Was folgt aus dem starken AfD-Ergebnis?
Schwesig sieht im Abschneiden der AfD, die von Verfassungsschutz einiger Bundesländer als gesichert rechtsextremistisch eingestuft wird, einen „Auftrag an alle demokratischen Kräfte, die drängenden Probleme gemeinsam zu lösen“, wie sie sagte. CDU-Landeschef Peters sagte rückblickend auf den Wahlkampf: „Der Versuch, die CDU mit einer Schmutzkampagne zu überziehen, hat offenkundig nicht funktioniert.“ Wer gegen Positionen der politischen Mitte demonstriere, weil er sie für rechtsradikal halte, stärke am Ende die Falschen. „Auch das ist eine Lehre aus dem heutigen Abend“, sagte er.
Am Abend war zunächst noch unklar, wer für die Parteien aus Mecklenburg-Vorpommern in den Bundestag einziehen wird. Nach der jüngsten Wahlrechtsreform bekommen Gewinner der Wahlkreise nicht mehr automatisch ein Mandat. Entscheidend ist das Zweitstimmenergebnis der Parteien. Diese Neuerung dürfte sich auf die AfD auswirken, bei der möglicherweise die beiden Wahlkreissieger mit den schlechtesten Erststimmenergebnissen keinen Sitz im Parlament bekommen werden. Der neue Bundestag wird nur noch 630 Abgeordnete haben, statt zuletzt 733.
Hohe Wahlbeteiligung
In den sechs Wahlkreisen in Mecklenburg-Vorpommern hatten nach Angaben des Landeswahlleiters insgesamt 110 Kandidatinnen und Kandidaten um die Gunst der Wähler geworben. Die Wahlbeteiligung erreichte 79,5 Prozent und lag damit höher als 2021, als 71,1 Prozent der Wahlberechtigten ihre Stimme abgaben. Turnusgemäß hätte der Bundestag erst im Herbst gewählt werden sollen, doch wurden nach dem Aus der Ampel-Koalition aus SPD, Grünen und FDP im November 2024 vorgezogenen Neuwahlen nötig.

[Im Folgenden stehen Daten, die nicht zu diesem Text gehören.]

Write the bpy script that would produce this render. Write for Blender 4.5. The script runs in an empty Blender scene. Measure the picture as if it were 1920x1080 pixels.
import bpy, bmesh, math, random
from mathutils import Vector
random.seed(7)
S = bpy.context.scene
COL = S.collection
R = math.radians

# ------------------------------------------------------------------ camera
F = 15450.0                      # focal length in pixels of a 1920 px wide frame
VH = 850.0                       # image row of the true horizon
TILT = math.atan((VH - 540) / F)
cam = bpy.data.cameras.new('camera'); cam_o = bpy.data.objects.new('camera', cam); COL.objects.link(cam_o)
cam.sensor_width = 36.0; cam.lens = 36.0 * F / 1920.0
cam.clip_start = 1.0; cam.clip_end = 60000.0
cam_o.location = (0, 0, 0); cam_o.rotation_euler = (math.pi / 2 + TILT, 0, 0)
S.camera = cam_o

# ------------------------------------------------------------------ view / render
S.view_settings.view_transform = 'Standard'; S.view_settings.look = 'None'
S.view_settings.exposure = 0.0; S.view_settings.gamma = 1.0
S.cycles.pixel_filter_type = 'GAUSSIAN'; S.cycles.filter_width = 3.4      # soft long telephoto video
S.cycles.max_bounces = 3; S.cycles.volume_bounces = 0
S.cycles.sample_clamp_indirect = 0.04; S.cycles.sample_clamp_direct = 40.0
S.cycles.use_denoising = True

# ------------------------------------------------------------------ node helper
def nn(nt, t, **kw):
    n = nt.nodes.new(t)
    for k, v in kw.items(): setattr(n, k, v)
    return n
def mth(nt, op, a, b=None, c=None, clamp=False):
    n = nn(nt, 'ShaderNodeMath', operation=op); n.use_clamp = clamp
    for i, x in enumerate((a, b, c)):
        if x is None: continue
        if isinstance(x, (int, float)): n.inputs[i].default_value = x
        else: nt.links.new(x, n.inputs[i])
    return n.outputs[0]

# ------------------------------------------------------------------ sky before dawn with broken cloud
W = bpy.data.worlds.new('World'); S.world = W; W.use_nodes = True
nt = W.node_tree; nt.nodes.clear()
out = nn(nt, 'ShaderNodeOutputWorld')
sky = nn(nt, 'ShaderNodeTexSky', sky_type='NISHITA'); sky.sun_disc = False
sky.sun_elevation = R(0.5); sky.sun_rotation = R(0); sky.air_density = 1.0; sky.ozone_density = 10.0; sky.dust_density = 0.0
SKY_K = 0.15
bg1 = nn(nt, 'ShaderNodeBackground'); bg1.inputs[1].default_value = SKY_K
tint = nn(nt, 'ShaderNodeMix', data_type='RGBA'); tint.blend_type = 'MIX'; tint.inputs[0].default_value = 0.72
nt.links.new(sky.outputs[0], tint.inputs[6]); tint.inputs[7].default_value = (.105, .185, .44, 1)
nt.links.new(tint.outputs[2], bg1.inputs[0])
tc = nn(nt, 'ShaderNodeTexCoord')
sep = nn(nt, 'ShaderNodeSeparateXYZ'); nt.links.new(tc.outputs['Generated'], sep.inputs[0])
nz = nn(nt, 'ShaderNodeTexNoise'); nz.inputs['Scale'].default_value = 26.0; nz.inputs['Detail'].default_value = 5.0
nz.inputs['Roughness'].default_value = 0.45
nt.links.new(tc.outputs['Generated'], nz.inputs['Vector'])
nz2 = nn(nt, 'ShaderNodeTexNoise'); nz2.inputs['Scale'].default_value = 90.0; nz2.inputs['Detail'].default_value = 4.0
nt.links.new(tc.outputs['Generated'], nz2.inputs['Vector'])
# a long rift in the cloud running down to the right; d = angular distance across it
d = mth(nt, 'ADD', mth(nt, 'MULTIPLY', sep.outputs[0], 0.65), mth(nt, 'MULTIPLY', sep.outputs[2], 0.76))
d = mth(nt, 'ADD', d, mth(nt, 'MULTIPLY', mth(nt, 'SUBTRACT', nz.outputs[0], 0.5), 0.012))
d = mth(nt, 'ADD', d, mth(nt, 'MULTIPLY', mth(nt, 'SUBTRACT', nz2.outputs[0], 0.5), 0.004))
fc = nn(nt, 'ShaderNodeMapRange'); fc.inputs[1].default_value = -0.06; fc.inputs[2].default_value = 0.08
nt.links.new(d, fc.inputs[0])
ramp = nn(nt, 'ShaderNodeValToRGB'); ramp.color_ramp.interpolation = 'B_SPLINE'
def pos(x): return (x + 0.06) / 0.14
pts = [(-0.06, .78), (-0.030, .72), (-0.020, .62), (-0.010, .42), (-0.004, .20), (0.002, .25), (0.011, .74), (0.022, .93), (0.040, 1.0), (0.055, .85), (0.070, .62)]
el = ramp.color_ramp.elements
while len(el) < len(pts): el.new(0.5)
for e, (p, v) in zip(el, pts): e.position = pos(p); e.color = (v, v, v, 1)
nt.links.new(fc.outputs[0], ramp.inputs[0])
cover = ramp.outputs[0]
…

In Mecklenburg-Vorpommern waren rund 1,3 Millionen Menschen bei der vorgezogenen Bundestagswahl zur Stimmabgabe aufgerufen. In den sechs Wahlkreisen hatten nach Angaben des Landeswahlleiters insgesamt 110 Kandidatinnen und Kandidaten um die Gunst der Wähler geworben. Sechs Parteien stellten zusammen bislang 16 Abgeordnete aus Mecklenburg-Vorpommern. Im neuen Bundestag werden es weniger sein.